A City Council proposal to reform the notorious private carting industry will not only make the roads safer, but will be the ecological equivalent of removing one-fifth of the city's greenhouse-gas-spewing cars — but the de Blasio administration doesn't support the measure.
A new report to be issued today by the Transform Don’t Trash NYC coalition bolsters Brooklyn Council Member Antonio Reynoso's call to create exclusive zones where only a single trash company could operate and put an end to the current free-for-all of up to 50 private carters picking up trash in each neighborhood. Exclusive zones, Reynoso says, would eliminate the incentive for the rogue companies to race through the streets from dusk to dawn, but also cut the number of trucks on the streets — reducing 18 million diesel truck miles a year, which is the equivalent of 37 trips to the moon and back.
“There can be no more debate and half-measures on climate change. The time to transform New York’s commercial waste system to sharply reduce both greenhouse gas emissions and local air pollution is now,” said Justin Wood from New York Lawyers for the Public Interest, who co-authored the report, Fighting New York’s Climate Emergency with Waste Zones. “We’re far behind other cities, where we should be leading.”
Reynoso unveiled legislation last month in hopes of reforming an industry that has killed at least 21 people since 2016, with the latest fatality coming last month when a Boro Wide Recycling truck driver backed up a one-way street in Jamaica, striking and killing a motorcycle rider.

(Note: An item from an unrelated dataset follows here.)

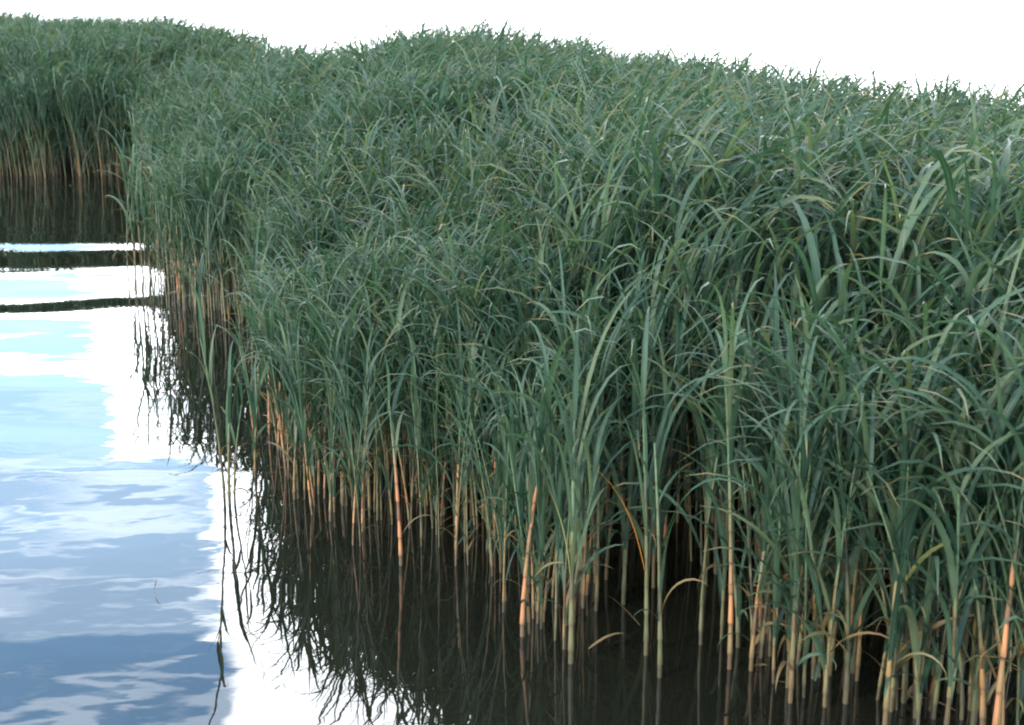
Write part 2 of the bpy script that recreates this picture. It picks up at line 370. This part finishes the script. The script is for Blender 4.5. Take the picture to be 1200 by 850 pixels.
# full height, lower toward the open water
H = 1.49 + .16 * (vnoise(x, y, .45, 21) - .5) + .20 * (cl - .5) + .26 * (vnoise(x, y, 1.05, 55) - .5) + rng.normal(0, .035, len(x))
lowzone = np.clip((.35 - x) / .7, 0, 1) * np.clip((8.2 - y) / 1.5, 0, 1)
edgef = np.clip(ds / (1.5 + 1.3 * lowzone), 0, 1) ** .8
H *= (.60 - .13 * lowzone) + (.40 + .13 * lowzone) * edgef
H += .06 * np.clip((y - 8) / 4, 0, 1) + .09 * np.clip((y - 18) / 8, 0, 1)
H += (.13 * np.exp(-((x / y + .052) / .060) ** 2) - .08 * np.exp(-((x / y + .113) / .030) ** 2)) * np.clip((y - 10.5) / 1.5, 0, 1) * (y < 22)
H = H - .09 * np.clip((x - 1.0) / 1.3, 0, 1) * np.clip((y - 6) / 1.5, 0, 1)
H = np.where(y < 8.5, np.minimum(H, 1.46), H)
H = np.where(far_left, H * (1.0 + .04 * (1 - edgef)), H)
lean_az = 2 * np.pi * vnoise(x, y, .5, 31) + rng.normal(0, .9, len(x))
lean = .04 + .22 * rng.random(len(x)) + .08 * cl2
print('reeds', len(x))

# ------------------------------------------------------------------ choose the reeds that are built one by one
px0, py0, zc0 = project(np.stack([x, y, 0 * x], -1))
ptx, pty, _ = project(np.stack([x, y, H], -1))
infr = (ptx > -10) & (ptx < 1210) & (py0 < 1150)
score = (1 / zc0) * (.25 + .75 * np.exp(-ds / .32)) * infr * (y < 9.6)
order = np.argsort(-score); N_IND = 262
ind = order[:N_IND]; is_ind = np.zeros(len(x), bool); is_ind[ind] = True

# ------------------------------------------------------------------ prototypes of single reeds
def make_reed(H, seed, nl=9, t0=.30, stem_mat=None, lean=.1, laz=0., r=.0075, dead=0, extra=(), label=None, group=None, loc=(0, 0, 0), rz=0., big=1., leaf_mat=None):
    rg = np.random.default_rng(seed); stem_mat = stem_mat or MAT_STEM; leaf_mat = leaf_mat or MAT_LEAF
    root = link('reed', None); root.location = loc; root.rotation_euler = (0, 0, rz)
    hs = H * .78
    V, F, al = stem_single(hs, lean, laz, r)
    link('stem', mesh_np('stem', V, F, [stem_mat], attrs={'along': al}), root)
    z = np.zeros((1, 3))
    def add(t, az, th0, bend, L, w, mat, twist=0., name='leaf'):
        b = stem_point(z, np.array([hs]), np.array([lean]), np.array([laz]), np.array([[t]]))[0, 0]
        V, F, al, ac = leaves_np(np.zeros((1, 3)), np.array([az]), np.array([th0]), np.array([bend]), np.array([L]), np.array([w]), 9, twist=np.array([twist]))
        o = link(name, mesh_np(name, V, F, [mat], attrs={'along': al, 'across': ac}), root); o.location = b; return o
    if nl:
        t, az, th0, bend, L, w = leaf_set(H, rg, nl, t0, big=big)
        for i in range(nl): add(t[i], az[i], th0[i], bend[i], L[i], w[i], leaf_mat, rg.normal(0, .7))
    for i in range(dead):
        add(rg.uniform(.06, .35), rg.uniform(0, 6.3), R(rg.uniform(40, 80)), R(rg.uniform(60, 190)), H * rg.uniform(.12, .26), rg.uniform(.006, .014), MAT_DEAD if i % 2 == 0 else leaf_mat, rg.normal(0, 1.2), 'withered_leaf' if i % 2 == 0 else 'leaf')
    for (t, az, th0, bend, L, w, mat) in extra: add(t, az, R(th0), R(bend), L, w, mat, .3)
    if label: root['label'] = label; root['category'] = 'reed'
    if group: root['group'] = group
    return root
def copy_reed(root):
    r = root.copy(); COL.objects.link(r)
    for ch in root.children:
        c = ch.copy(); COL.objects.link(c); c.parent = r
    return r
NPROTO = 30
protos = []
for i in range(NPROTO):
    rg = np.random.default_rng(500 + i)
    protos.append(dict(root=None, nl=int(rg.integers(8, 13)), t0=rg.uniform(.05, .32), lean=rg.uniform(.03, .2), r=rg.uniform(.0045, .0078), dead=int(rg.integers(0, 4)), copper=(i % 9 == 0), seed=900 + i))

GROUP = 'reeds standing in the water at the edge of the bed'
# landmarks: the reeds one can single out in the photograph (pixel of the foot, height, ...)
LM = []
def hero(px, py, H, label, **kw):
    g = ground(px, py); name = kw.pop('short', None)
    o = make_reed(H, kw.pop('seed', int(px)), label=label, group=GROUP, loc=(g.x, g.y, 0), **kw)
    LM.append((px, g.x, g.y, name)); return o
hero(263, 583, .86, 'tallest reed of the lone clump standing out in the open water', nl=4, t0=.55, lean=.10, laz=R(170), r=.006, dead=1, seed=31, short='the lone clump')
hero(269, 590, .66, 'short reed of the lone clump with arching blades over the water', nl=4, t0=.42, lean=.06, laz=R(10), r=.007, dead=2, seed=12, extra=[(.9, R(10), 80, 110, .26, .012, MAT_LEAF), (.95, R(-5), 75, 125, .22, .010, MAT_DEAD)])
hero(275, 586, .52, 'lowest bare-stemmed reed of the lone clump in open water', nl=3, t0=.5, lean=.12, laz=R(20), r=.005, dead=2, seed=13)
hero(316, 508, .55, 'broken-topped tan reed at the left corner of the bed', stem_mat=MAT_COPPER, nl=2, t0=.7, lean=.04, r=.008, dead=1, seed=15, short='the broken-topped tan reed')
hero(345, 585, .62, 'sparse reed with two long pale blades arching right near open water', nl=3, t0=.4, lean=.1, laz=0, r=.006, dead=1, seed=16, extra=[(.55, R(5), 72, 80, .34, .011, MAT_YELLOW), (.35, R(8), 65, 60, .26, .011, MAT_DEAD)])
hero(470, 662, .80, 'bright copper reed stem glowing alone left of the dense front row', stem_mat=MAT_COPPER, nl=4, t0=.6, lean=.05, laz=R(190), r=.008, dead=1, seed=17, short='the bright copper stem')
hero(535, 655, .80, 'slim orange reed stem right of the bright copper one', stem_mat=MAT_COPPER, nl=5, t0=.55, lean=.05, laz=R(30), r=.007, dead=1, seed=18)
hero(612, 746, .95, 'thick copper reed stem leaning right where the water turns dark', stem_mat=MAT_COPPER, nl=6, t0=.48, lean=.12, laz=R(15), r=.0085, dead=1, seed=19, short='the thick leaning copper stem')
hero(669, 778, 1.0, 'stout pale-based reed with forked pale yellow blade low on its left', nl=8, t0=.38, lean=.03, laz=R(80), r=.0092, dead=1, seed=20, extra=[(.30, R(176), 84, 22, .36, .017, MAT_YELLOW), (.32, R(5), 80, 20, .34, .017, MAT_LEAF)], short='the forked yellow-bladed reed')
hero(757, 768, 1.05, 'reed with one long orange withered blade arching up to the left', nl=7, t0=.35, lean=.06, laz=R(120), r=.008, dead=0, seed=21, extra=[(.30, R(172), 78, 62, .50, .013, MAT_ORANGE)], short='the orange-bladed reed')
hero(773, 794, .95, 'tan reed in front of the dark water with a bent blade at its base', nl=7, t0=.32, lean=.05, laz=R(150), r=.008, dead=2, seed=22)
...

The de Blasio administration balks at Reynoso's call for “no less 20 zones” exclusive zones, preferring permitting three to five haulers to 20 zones across the city. Transitioning to exclusive waste zones holds the promise of reducing crashes, but it would also drastically cut back on the amount of greenhouse gasses the thousands of big rigs emit into the air by creating recycling and composting requirements through financial incentives as part of the legislation.

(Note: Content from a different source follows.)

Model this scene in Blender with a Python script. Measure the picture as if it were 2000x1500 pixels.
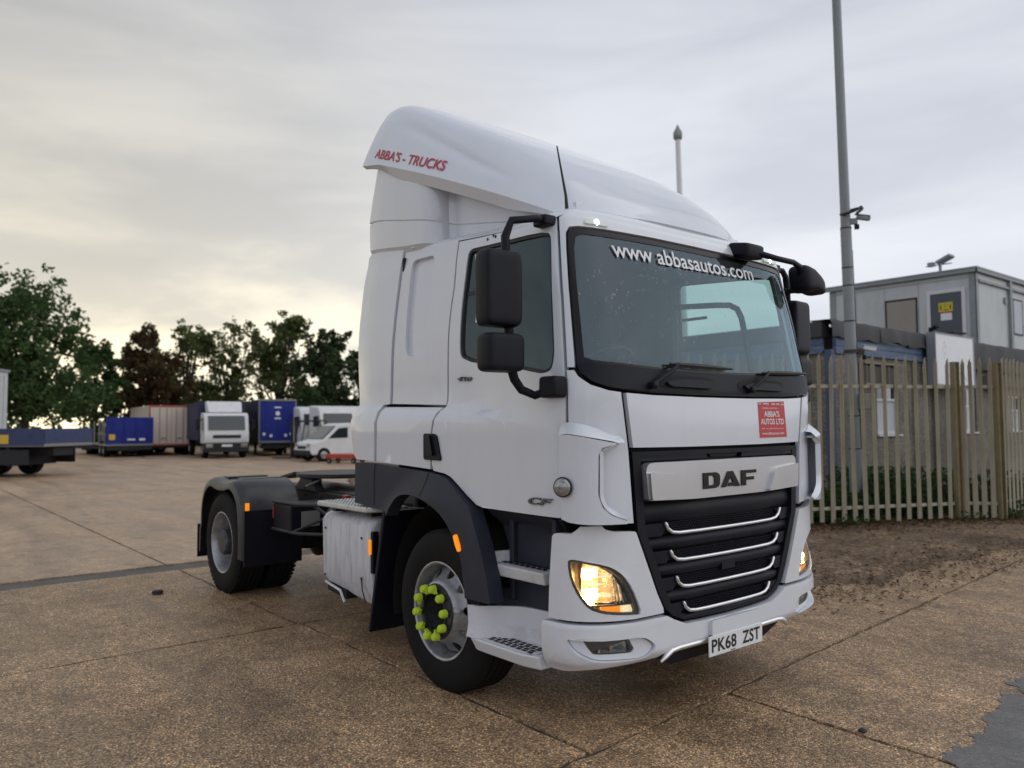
import bpy, bmesh, math, random
from mathutils import Vector, Matrix
from mathutils.geometry import tessellate_polygon
R = math.radians
rnd = random.Random(7)
for o in list(bpy.data.objects):
    bpy.data.objects.remove(o)
scene = bpy.context.scene
COL = scene.collection

# ------------------------------------------------------------------ camera
cam_data = bpy.data.cameras.new('camera')
cam = bpy.data.objects.new('camera', cam_data)
COL.objects.link(cam)
CAM_POS = Vector((4.1595, -3.972, 1.6635))
yaw, pitch, roll = R(140.6228), R(2.9145), R(-0.3977)
fw = Vector((math.cos(pitch) * math.cos(yaw), math.cos(pitch) * math.sin(yaw), math.sin(pitch)))
r0 = Vector((math.sin(yaw), -math.cos(yaw), 0))
u0 = r0.cross(fw)
rt = math.cos(roll) * r0 + math.sin(roll) * u0
up = -math.sin(roll) * r0 + math.cos(roll) * u0
M = Matrix((rt, up, -fw)).transposed().to_4x4()
M.translation = CAM_POS
cam.matrix_world = M
cam_data.sensor_width = 36
cam_data.lens = 36 * 1532.57 / 2000
cam_data.clip_start = .05
cam_data.clip_end = 3000
cam_data.dof.use_dof = True
cam_data.dof.focus_distance = 4.9
cam_data.dof.aperture_fstop = 1.8
scene.camera = cam
scene.render.resolution_x, scene.render.resolution_y = 1024, 768

# ------------------------------------------------------------------ light
SUN_AZ, SUN_EL = R(40), R(36)
sun_dir = Vector((math.cos(SUN_EL) * math.cos(SUN_AZ), math.cos(SUN_EL) * math.sin(SUN_AZ), math.sin(SUN_EL)))
sd = bpy.data.lights.new('sun', 'SUN')
sd.energy = .6
sd.angle = R(90)
sd.color = (1, .985, .97)
sun = bpy.data.objects.new('sun', sd)
COL.objects.link(sun)
sun.rotation_euler = sun_dir.to_track_quat('Z', 'Y').to_euler()

world = bpy.data.worlds.new('World')
scene.world = world
world.use_nodes = True
wt = world.node_tree
wt.nodes.clear()
def wn(t, **k):
    n = wt.nodes.new(t)
    for a, b in k.items():
        setattr(n, a, b)
    return n
def wl(a, b):
    wt.links.new(a, b)
def wmath(op, a, b=None, clamp=False):
    n = wn('ShaderNodeMath', operation=op, use_clamp=clamp)
    for i, v in enumerate((a, b)):
        if v is None:
            continue
        if isinstance(v, (int, float)):
            n.inputs[i].default_value = v
        else:
            wl(v, n.inputs[i])
    return n.outputs[0]
def wmix(fac, a, b, mode='MIX'):
    n = wn('ShaderNodeMix', data_type='RGBA', blend_type=mode)
    for s, v in ((n.inputs[0], fac), (n.inputs[6], a), (n.inputs[7], b)):
        if isinstance(v, (int, float)):
            s.default_value = v
        elif isinstance(v, tuple):
            s.default_value = (*v, 1)
        else:
            wl(v, s)
    return n.outputs[2]
tc = wn('ShaderNodeTexCoord').outputs['Generated']
sx = wn('ShaderNodeSeparateXYZ')
wl(tc, sx.inputs[0])
X, Y, Z = sx.outputs
el = wmath('MAXIMUM', Z, 0.0)
# overcast: a little darker overhead, brighter towards the horizon
t_el = wmath('MULTIPLY', el, 1.15, True)
warm = wmix(t_el, (.615, .578, .50), (.235, .25, .27))
cool = wmix(t_el, (.655, .68, .735), (.335, .352, .395))
GA = R(163)
dg = wmath('ADD', wmath('MULTIPLY', X, math.cos(GA)), wmath('MULTIPLY', Y, math.sin(GA)))
WA = R(186)
dw = wmath('ADD', wmath('MULTIPLY', X, math.cos(WA)), wmath('MULTIPLY', Y, math.sin(WA)))
az = wmath('MULTIPLY', wmath('SUBTRACT', dw, .58), 2.8, True)
base = wmix(az, cool, warm)
mp = wn('ShaderNodeMapping')
mp.inputs['Scale'].default_value = (1.6, 1.6, 7.5)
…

Commercial waste hauling is not often thought about when officials tackle global warming — but there are roughly 1,100 diesel-powered garbage trucks on the city's streets every night. Worse, says Eric Goldstein of the Natural Resources Defense Council, the industry isn't doing enough about all the food waste that gets mixed in with the garbage, releasing "planet-cooking methane" as it decays.
"An exclusive zone system, as this report shows, can slash these airborne emissions and transform the city’s commercial waste collection system from a renegade source of global warming pollution to a national model of sustainability and equity,” he said.
The Council will take up the legislation on June 27.